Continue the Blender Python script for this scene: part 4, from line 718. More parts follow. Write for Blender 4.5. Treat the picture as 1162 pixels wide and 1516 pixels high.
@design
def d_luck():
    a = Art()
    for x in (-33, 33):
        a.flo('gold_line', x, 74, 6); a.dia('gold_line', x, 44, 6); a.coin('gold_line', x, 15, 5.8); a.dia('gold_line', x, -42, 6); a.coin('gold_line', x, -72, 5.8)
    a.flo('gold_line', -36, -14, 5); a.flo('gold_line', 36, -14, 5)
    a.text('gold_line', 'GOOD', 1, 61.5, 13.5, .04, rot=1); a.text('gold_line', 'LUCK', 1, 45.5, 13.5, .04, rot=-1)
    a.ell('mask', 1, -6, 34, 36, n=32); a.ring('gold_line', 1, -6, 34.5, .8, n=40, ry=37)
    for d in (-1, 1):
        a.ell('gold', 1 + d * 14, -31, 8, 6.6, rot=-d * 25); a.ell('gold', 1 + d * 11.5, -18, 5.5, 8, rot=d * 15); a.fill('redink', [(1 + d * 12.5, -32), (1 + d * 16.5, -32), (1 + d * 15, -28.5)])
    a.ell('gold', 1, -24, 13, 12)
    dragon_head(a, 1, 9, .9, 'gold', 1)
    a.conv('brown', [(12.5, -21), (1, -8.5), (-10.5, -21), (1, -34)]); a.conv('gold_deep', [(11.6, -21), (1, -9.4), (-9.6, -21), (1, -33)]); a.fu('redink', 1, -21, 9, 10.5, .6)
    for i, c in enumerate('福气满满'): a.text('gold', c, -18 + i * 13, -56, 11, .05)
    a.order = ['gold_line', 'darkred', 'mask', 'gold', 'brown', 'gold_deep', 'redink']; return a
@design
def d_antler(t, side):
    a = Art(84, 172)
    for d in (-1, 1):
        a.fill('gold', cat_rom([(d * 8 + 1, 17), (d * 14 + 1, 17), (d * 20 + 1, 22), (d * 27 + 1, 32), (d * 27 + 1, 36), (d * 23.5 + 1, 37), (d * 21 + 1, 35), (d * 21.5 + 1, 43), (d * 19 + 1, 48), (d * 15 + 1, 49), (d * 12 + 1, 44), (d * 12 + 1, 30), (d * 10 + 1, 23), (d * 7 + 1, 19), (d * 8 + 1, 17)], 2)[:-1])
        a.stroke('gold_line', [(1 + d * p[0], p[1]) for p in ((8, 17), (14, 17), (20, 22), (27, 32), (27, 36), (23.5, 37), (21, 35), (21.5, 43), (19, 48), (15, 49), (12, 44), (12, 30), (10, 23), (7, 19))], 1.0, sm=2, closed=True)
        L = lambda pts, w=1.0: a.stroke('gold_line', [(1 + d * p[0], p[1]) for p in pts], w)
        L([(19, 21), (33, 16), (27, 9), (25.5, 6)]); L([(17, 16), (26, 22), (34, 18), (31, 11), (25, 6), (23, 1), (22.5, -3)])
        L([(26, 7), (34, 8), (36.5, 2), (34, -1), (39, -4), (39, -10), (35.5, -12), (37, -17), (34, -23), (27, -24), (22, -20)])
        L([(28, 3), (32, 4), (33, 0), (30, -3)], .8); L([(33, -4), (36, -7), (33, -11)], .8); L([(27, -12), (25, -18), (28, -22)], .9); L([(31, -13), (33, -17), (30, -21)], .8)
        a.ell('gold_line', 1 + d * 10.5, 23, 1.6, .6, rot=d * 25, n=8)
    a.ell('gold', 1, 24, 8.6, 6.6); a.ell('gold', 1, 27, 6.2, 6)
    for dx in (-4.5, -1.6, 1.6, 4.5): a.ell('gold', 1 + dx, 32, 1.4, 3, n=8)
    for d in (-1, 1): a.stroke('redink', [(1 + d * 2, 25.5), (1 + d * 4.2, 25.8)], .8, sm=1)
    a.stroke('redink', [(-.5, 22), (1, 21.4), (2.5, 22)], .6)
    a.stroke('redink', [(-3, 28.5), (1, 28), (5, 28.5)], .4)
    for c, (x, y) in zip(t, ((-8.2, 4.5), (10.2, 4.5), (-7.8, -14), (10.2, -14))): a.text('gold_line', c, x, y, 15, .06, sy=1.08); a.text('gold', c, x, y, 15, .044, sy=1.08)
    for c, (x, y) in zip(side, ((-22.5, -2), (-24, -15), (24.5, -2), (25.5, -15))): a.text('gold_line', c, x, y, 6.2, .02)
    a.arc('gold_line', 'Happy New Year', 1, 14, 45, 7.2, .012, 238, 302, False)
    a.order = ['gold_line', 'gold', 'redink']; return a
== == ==
> [Short problem]
Reproduce the listing above word for word.

> [Task output]
Continue the Blender Python script for this scene: part 4, from line 718. More parts follow. Write for Blender 4.5. Treat the picture as 1162 pixels wide and 1516 pixels high.
@design
def d_luck():
    a = Art()
    for x in (-33, 33):
        a.flo('gold_line', x, 74, 6); a.dia('gold_line', x, 44, 6); a.coin('gold_line', x, 15, 5.8); a.dia('gold_line', x, -42, 6); a.coin('gold_line', x, -72, 5.8)
    a.flo('gold_line', -36, -14, 5); a.flo('gold_line', 36, -14, 5)
    a.text('gold_line', 'GOOD', 1, 61.5, 13.5, .04, rot=1); a.text('gold_line', 'LUCK', 1, 45.5, 13.5, .04, rot=-1)
    a.ell('mask', 1, -6, 34, 36, n=32); a.ring('gold_line', 1, -6, 34.5, .8, n=40, ry=37)
    for d in (-1, 1):
        a.ell('gold', 1 + d * 14, -31, 8, 6.6, rot=-d * 25); a.ell('gold', 1 + d * 11.5, -18, 5.5, 8, rot=d * 15); a.fill('redink', [(1 + d * 12.5, -32), (1 + d * 16.5, -32), (1 + d * 15, -28.5)])
    a.ell('gold', 1, -24, 13, 12)
    dragon_head(a, 1, 9, .9, 'gold', 1)
    a.conv('brown', [(12.5, -21), (1, -8.5), (-10.5, -21), (1, -34)]); a.conv('gold_deep', [(11.6, -21), (1, -9.4), (-9.6, -21), (1, -33)]); a.fu('redink', 1, -21, 9, 10.5, .6)
    for i, c in enumerate('福气满满'): a.text('gold', c, -18 + i * 13, -56, 11, .05)
    a.order = ['gold_line', 'darkred', 'mask', 'gold', 'brown', 'gold_deep', 'redink']; return a
@design
def d_antler(t, side):
    a = Art(84, 172)
    for d in (-1, 1):
        a.fill('gold', cat_rom([(d * 8 + 1, 17), (d * 14 + 1, 17), (d * 20 + 1, 22), (d * 27 + 1, 32), (d * 27 + 1, 36), (d * 23.5 + 1, 37), (d * 21 + 1, 35), (d * 21.5 + 1, 43), (d * 19 + 1, 48), (d * 15 + 1, 49), (d * 12 + 1, 44), (d * 12 + 1, 30), (d * 10 + 1, 23), (d * 7 + 1, 19), (d * 8 + 1, 17)], 2)[:-1])
        a.stroke('gold_line', [(1 + d * p[0], p[1]) for p in ((8, 17), (14, 17), (20, 22), (27, 32), (27, 36), (23.5, 37), (21, 35), (21.5, 43), (19, 48), (15, 49), (12, 44), (12, 30), (10, 23), (7, 19))], 1.0, sm=2, closed=True)
        L = lambda pts, w=1.0: a.stroke('gold_line', [(1 + d * p[0], p[1]) for p in pts], w)
        L([(19, 21), (33, 16), (27, 9), (25.5, 6)]); L([(17, 16), (26, 22), (34, 18), (31, 11), (25, 6), (23, 1), (22.5, -3)])
        L([(26, 7), (34, 8), (36.5, 2), (34, -1), (39, -4), (39, -10), (35.5, -12), (37, -17), (34, -23), (27, -24), (22, -20)])
        L([(28, 3), (32, 4), (33, 0), (30, -3)], .8); L([(33, -4), (36, -7), (33, -11)], .8); L([(27, -12), (25, -18), (28, -22)], .9); L([(31, -13), (33, -17), (30, -21)], .8)
        a.ell('gold_line', 1 + d * 10.5, 23, 1.6, .6, rot=d * 25, n=8)
    a.ell('gold', 1, 24, 8.6, 6.6); a.ell('gold', 1, 27, 6.2, 6)
    for dx in (-4.5, -1.6, 1.6, 4.5): a.ell('gold', 1 + dx, 32, 1.4, 3, n=8)
    for d in (-1, 1): a.stroke('redink', [(1 + d * 2, 25.5), (1 + d * 4.2, 25.8)], .8, sm=1)
    a.stroke('redink', [(-.5, 22), (1, 21.4), (2.5, 22)], .6)
    a.stroke('redink', [(-3, 28.5), (1, 28), (5, 28.5)], .4)
    for c, (x, y) in zip(t, ((-8.2, 4.5), (10.2, 4.5), (-7.8, -14), (10.2, -14))): a.text('gold_line', c, x, y, 15, .06, sy=1.08); a.text('gold', c, x, y, 15, .044, sy=1.08)
    for c, (x, y) in zip(side, ((-22.5, -2), (-24, -15), (24.5, -2), (25.5, -15))): a.text('gold_line', c, x, y, 6.2, .02)
    a.arc('gold_line', 'Happy New Year', 1, 14, 45, 7.2, .012, 238, 302, False)
    a.order = ['gold_line', 'gold', 'redink']; return a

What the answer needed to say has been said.